L’interculturalité sera présente tout au long du séjour. Les participants proviennent en effet de diverses communautés et le conflit est interethnique et non interpersonnel. Les dimensions interculturelle et communautaire de la rencontre seront observées et elles se situeront à deux niveaux. Elles seront tout d’abord présentes entre les Kosovars d’origines différentes réunis pendant tout le séjour. Ensuite, elles seront visibles entre eux et la société française d’où l’intérêt aussi qu’ils viennent en France et qu’ils rencontrent des personnes de milieux variés. Cela permettra notamment à chacun d’apprécier ses propres repères culturels, de consentir à leur particularisme et d’analyser des ressemblances ou des dissemblances entre les personnes en contact coopératif ou conflictuel. Les accompagnateurs de EpB et les autres personnes présentes pendant le séjour seront aussi touchés dans leur identité et leur culture.

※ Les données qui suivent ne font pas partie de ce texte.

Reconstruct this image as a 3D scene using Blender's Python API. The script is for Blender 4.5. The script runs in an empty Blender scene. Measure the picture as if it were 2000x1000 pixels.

Ce projet permettra ainsi d’analyser les impacts et les interactions entre différentes identités culturelles. Il semble donc posséder une forte dimension interculturelle par le travail de l’équilibre identitaire qui sera observé à travers les nombreux échanges entre les cultures française puis serbe, rom et albanaise du Kosovo. Les principes d’une médiation interculturelle seront ainsi présents et ils serviront l’action non-violente mise en œuvre par l’association EpB pour la réconciliation des communautés du Kosovo, afin qu’elles puissent vivre ensemble sur un même territoire.